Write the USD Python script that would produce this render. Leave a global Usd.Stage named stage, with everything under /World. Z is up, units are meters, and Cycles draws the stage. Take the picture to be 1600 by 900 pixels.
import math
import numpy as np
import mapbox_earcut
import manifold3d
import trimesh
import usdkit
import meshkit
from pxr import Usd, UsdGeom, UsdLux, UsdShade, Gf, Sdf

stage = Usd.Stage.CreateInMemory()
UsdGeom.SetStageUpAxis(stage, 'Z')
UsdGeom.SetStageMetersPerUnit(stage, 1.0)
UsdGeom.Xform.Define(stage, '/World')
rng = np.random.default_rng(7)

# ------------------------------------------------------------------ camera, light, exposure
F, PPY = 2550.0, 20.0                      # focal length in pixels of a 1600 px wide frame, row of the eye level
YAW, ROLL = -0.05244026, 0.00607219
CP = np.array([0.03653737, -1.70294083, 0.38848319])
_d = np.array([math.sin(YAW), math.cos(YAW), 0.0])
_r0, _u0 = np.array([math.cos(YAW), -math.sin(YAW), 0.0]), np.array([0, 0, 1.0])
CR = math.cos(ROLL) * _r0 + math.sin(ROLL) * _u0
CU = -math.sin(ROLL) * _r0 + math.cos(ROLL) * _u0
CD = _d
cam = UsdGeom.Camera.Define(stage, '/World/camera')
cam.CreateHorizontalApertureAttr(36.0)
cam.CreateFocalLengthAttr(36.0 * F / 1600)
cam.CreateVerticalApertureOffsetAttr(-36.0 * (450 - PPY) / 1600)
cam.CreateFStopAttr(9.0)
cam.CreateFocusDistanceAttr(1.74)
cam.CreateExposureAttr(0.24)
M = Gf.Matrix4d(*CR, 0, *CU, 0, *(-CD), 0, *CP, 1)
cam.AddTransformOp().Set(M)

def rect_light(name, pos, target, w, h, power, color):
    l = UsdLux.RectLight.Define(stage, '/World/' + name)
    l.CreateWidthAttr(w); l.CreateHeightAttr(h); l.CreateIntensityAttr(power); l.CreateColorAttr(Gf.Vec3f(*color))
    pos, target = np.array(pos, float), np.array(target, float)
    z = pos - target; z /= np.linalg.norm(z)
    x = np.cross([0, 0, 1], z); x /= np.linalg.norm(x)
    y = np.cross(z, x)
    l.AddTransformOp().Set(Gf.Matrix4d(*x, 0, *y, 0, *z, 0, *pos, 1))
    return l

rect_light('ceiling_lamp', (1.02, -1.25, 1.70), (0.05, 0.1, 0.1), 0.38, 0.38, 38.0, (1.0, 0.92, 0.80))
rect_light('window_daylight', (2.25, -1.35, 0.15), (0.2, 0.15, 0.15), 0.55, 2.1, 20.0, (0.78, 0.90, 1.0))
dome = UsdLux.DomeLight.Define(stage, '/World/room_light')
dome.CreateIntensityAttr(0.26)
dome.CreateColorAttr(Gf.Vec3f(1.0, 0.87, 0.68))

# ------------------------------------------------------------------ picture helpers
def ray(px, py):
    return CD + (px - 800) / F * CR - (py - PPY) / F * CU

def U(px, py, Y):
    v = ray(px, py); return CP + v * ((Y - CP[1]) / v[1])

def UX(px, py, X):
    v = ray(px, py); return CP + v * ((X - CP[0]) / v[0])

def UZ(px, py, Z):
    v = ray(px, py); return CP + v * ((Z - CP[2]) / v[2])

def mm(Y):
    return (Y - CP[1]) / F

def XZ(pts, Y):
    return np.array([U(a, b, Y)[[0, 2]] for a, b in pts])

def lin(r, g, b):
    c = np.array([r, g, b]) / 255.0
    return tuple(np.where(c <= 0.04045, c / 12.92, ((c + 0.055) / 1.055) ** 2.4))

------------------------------

> Set problem: Please print exactly what appears from the first line of the data through the line with "from pxr import", including both of those lines and nothing past them.

> Solved problem:
Write the USD Python script that would produce this render. Leave a global Usd.Stage named stage, with everything under /World. Z is up, units are meters, and Cycles draws the stage. Take the picture to be 1600 by 900 pixels.
import math
import numpy as np
import mapbox_earcut
import manifold3d
import trimesh
import usdkit
import meshkit
from pxr import Usd, UsdGeom, UsdLux, UsdShade, Gf, Sdf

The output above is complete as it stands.